David Smith
David Smith
David Smith was an early Abstract Expressionist sculptor who welded steel into large geometric works. Throughout Smith’s career, he also created paintings and drawings that utilized Abstract Expressionist techniques. “Art is a paradox that has no laws to bind it,” the artist once mused. “When art exists it becomes tradition. When it is created, it represents a unity that did not exist before.” Born on March 9, 1906 in Decatur, IN, Smith grew up in Ohio and attended Ohio University in Athens, but then transferred to the University of Notre Dame. The summer in between the artist worked at an automobile factory, where he learned welding skill he would later use for his art.
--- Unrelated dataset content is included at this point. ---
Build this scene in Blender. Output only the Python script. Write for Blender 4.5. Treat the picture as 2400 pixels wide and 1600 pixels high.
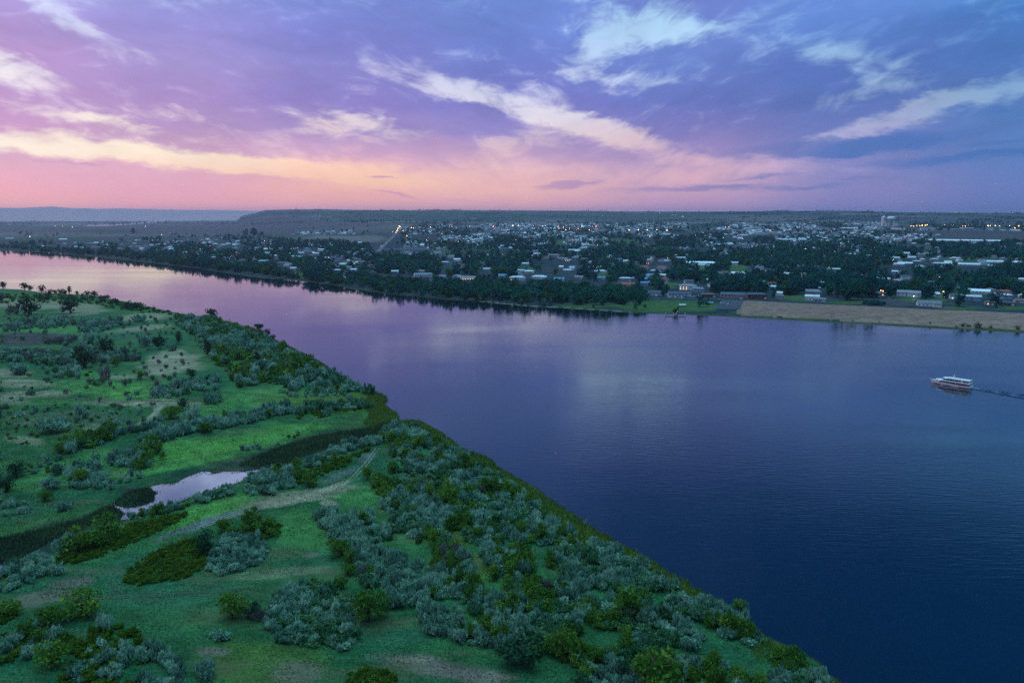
import bpy, math, random
import numpy as np
from mathutils import Vector
R = math.radians
random.seed(7); RNG = np.random.default_rng(7)
sc = bpy.context.scene
for o in list(bpy.data.objects): bpy.data.objects.remove(o)

# ------------------------------------------------------------------ camera
CAM_H = 120.0; PITCH = 9.07; F = 2400*28/36
cam = bpy.data.cameras.new('camera'); cam.lens = 28; cam.sensor_width = 36
cam.clip_start = 1; cam.clip_end = 90000
cobj = bpy.data.objects.new('camera', cam); sc.collection.objects.link(cobj)
cobj.location = (0, 0, CAM_H); cobj.rotation_euler = (R(90-PITCH), 0, 0)
sc.camera = cobj
sc.view_settings.view_transform = 'Standard'; sc.view_settings.look = 'None'
sc.view_settings.gamma = 1; sc.view_settings.exposure = 0
sc.cycles.max_bounces = 4; sc.cycles.diffuse_bounces = 2; sc.cycles.glossy_bounces = 2
sc.cycles.transparent_max_bounces = 4; sc.cycles.volume_bounces = 0
sc.cycles.use_denoising = False; sc.cycles.sample_clamp_indirect = 3.0; sc.cycles.sample_clamp_direct = 12.0
sc.cycles.caustics_reflective = False; sc.cycles.caustics_refractive = False

COSP, SINP = math.cos(R(PITCH)), math.sin(R(PITCH))
def ray(px, py):
    xc = (np.asarray(px, float)-1200)/F; yc = -(np.asarray(py, float)-800)/F
    return xc, COSP+yc*SINP, -SINP+yc*COSP
def azel(px, py):
    x, y, z = ray(px, py); return math.degrees(math.atan2(x, y)), math.degrees(math.atan2(z, math.hypot(x, y)))
def sm(a, b, x):
    t = np.clip((x-a)/(b-a), 0, 1); return t*t*(3-2*t)
def lin(c):
    c = [v/255 for v in c]; return tuple([v/12.92 if v <= .04045 else ((v+.055)/1.055)**2.4 for v in c])

# ------------------------------------------------------------------ world sky
world = bpy.data.worlds.new('World'); sc.world = world; world.use_nodes = True
NT = world.node_tree; NT.nodes.clear()
def nd(tree, typ, ins=None, **kw):
    n = tree.nodes.new(typ)
    for k, v in kw.items(): setattr(n, k, v)
    for k, v in (ins or {}).items():
        s = n.inputs[k]
        if isinstance(v, bpy.types.NodeSocket): tree.links.new(v, s)
        else: s.default_value = v
    return n
def mth(tree, op, a, b=0.0, c=None, clamp=False):
    n = tree.nodes.new('ShaderNodeMath'); n.operation = op; n.use_clamp = clamp
    for i, v in enumerate((a, b) if c is None else (a, b, c)):
        if isinstance(v, bpy.types.NodeSocket): tree.links.new(v, n.inputs[i])
        else: n.inputs[i].default_value = v
    return n.outputs[0]
def W(op, *a, **k): return mth(NT, op, *a, **k)
def mixc(tree, f, a, b, bt='MIX'):
    n = tree.nodes.new('ShaderNodeMix'); n.data_type = 'RGBA'; n.blend_type = bt
    for i, v in ((0, f), (6, a), (7, b)):
        if isinstance(v, bpy.types.NodeSocket): tree.links.new(v, n.inputs[i])
        else: n.inputs[i].default_value = v if i == 0 else tuple(v)[:3]+(1,)
    return n.outputs[2]
def mapr(tree, v, a, b, c=0., d=1., smooth=False):
    n = tree.nodes.new('ShaderNodeMapRange'); n.interpolation_type = 'SMOOTHSTEP' if smooth else 'LINEAR'
    if isinstance(v, bpy.types.NodeSocket): tree.links.new(v, n.inputs[0])
    for i, q in enumerate((a, b, c, d)): n.inputs[i+1].default_value = q
    return n.outputs[0]

tc = nd(NT, 'ShaderNodeTexCoord'); sep = nd(NT, 'ShaderNodeSeparateXYZ', {0: tc.outputs['Generated']})
sx, sy, sz = sep.outputs
az = W('MULTIPLY', W('ARCTAN2', sx, sy), 57.2958)
el = W('MULTIPLY', W('ARCSINE', sz), 57.2958)
den = W('ADD', W('MAXIMUM', sz, 0.0), 0.30)
plane = nd(NT, 'ShaderNodeCombineXYZ', {0: W('DIVIDE', sx, den), 1: W('DIVIDE', sy, den), 2: 0.0}).outputs[0]
n1 = nd(NT, 'ShaderNodeTexNoise', {'Vector': plane, 'Scale': 3.0, 'Detail': 6.0, 'Roughness': .6})
n2 = nd(NT, 'ShaderNodeTexNoise', {'Vector': plane, 'Scale': 9.0, 'Detail': 7.0, 'Roughness': .65})
v1 = nd(NT, 'ShaderNodeSeparateColor', {0: n1.outputs['Color']}).outputs
v2 = nd(NT, 'ShaderNodeSeparateColor', {0: n2.outputs['Color']}).outputs
fade = mapr(NT, el, 0, 8, .25, 1)
U = W('ADD', az, W('MULTIPLY', W('ADD', W('MULTIPLY', W('SUBTRACT', v1[0], .5), 4.5), W('MULTIPLY', W('SUBTRACT', v2[0], .5), 4.)), fade))
V = W('ADD', el, W('MULTIPLY', W('ADD', W('MULTIPLY', W('SUBTRACT', v1[1], .5), 1.5), W('MULTIPLY', W('SUBTRACT', v2[1], .5), 2.0)), fade))
def grid(rows, xs):
    cols = []
    for py, cs in rows:
        rmp = nd(NT, 'ShaderNodeValToRGB'); cr = rmp.color_ramp; cr.interpolation = 'B_SPLINE' if False else 'EASE'
        NT.links.new(mapr(NT, U, -36, 36), rmp.inputs[0])
        pts = [((azel(x, py)[0]+36)/72, lin(c)) for x, c in zip(xs, cs)]
        cr.elements[0].position = pts[0][0]; cr.elements[0].color = pts[0][1]+(1,)
        cr.elements[1].position = pts[-1][0]; cr.elements[1].color = pts[-1][1]+(1,)
        for p, c in pts[1:-1]:
            e = cr.elements.new(p); e.color = c+(1,)
        cols.append((azel(1200, py)[1], rmp.outputs[0]))
    out = cols[0][1]
    for (e0, _), (e1, c1) in zip(cols[:-1], cols[1:]):
        out = mixc(NT, mapr(NT, V, e0, e1), out, c1)
    return out
XS = (0, 400, 800, 1200, 1600, 2000, 2400)
CL = grid([
 (492, ((254,178,172),(250,172,178),(244,174,180),(236,172,186),(190,152,192),(134,130,190),(100,118,182))),
 (445, ((238,170,186),(230,168,188),(248,186,178),(240,186,184),(206,165,192),(136,134,190),(102,124,188))),
 (385, ((220,172,198),(220,172,196),(222,172,195),(214,172,198),(172,148,196),(122,130,190),(88,124,188))),
 (310, ((200,154,202),(184,152,202),(165,145,202),(148,137,200),(130,126,194),(106,124,192),(84,126,190))),
 (245, ((190,156,210),(170,142,202),(142,130,202),(122,122,196),(106,120,196),(92,120,192),(86,124,192))),
 (170, ((188,152,210),(164,148,208),(136,133,204),(112,124,200),(102,126,198),(88,118,194),(76,120,192))),
 (95, ((172,152,214),(150,144,212),(126,130,206),(108,130,206),(108,134,206),(94,132,206),(74,124,198))),
 (0, ((162,174,222),(140,148,216),(120,138,212),(108,138,212),(110,128,206),(102,140,214),(98,160,224))),
 (-240, ((140,160,220),(122,142,214),(96,120,198),(74,106,182),(44,84,154),(24,74,142),(14,72,140)))], XS)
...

After going into finance and moving to Washington, D.C., Smith studied poetry at George Washington University, but promptly left to focus on art. In 1927, the artist moved to New York and joined the Art Students League, where he was exposed to the works of European artists such as Pablo Picasso, Piet Mondrian, and Wassily Kandinsky. He befriended many American Abstract Expressionist artists, including Jackson Pollock. Smith died in a car accident near Bennington, VT on May 23, 1965 at the age of 59. Today, his works are in the collections of The Museum of Modern Art in New York, the Hirshhorn Museum and Sculpture Garden in Washington, D.C., and the Peggy Guggenheim Collection in Venice, among others.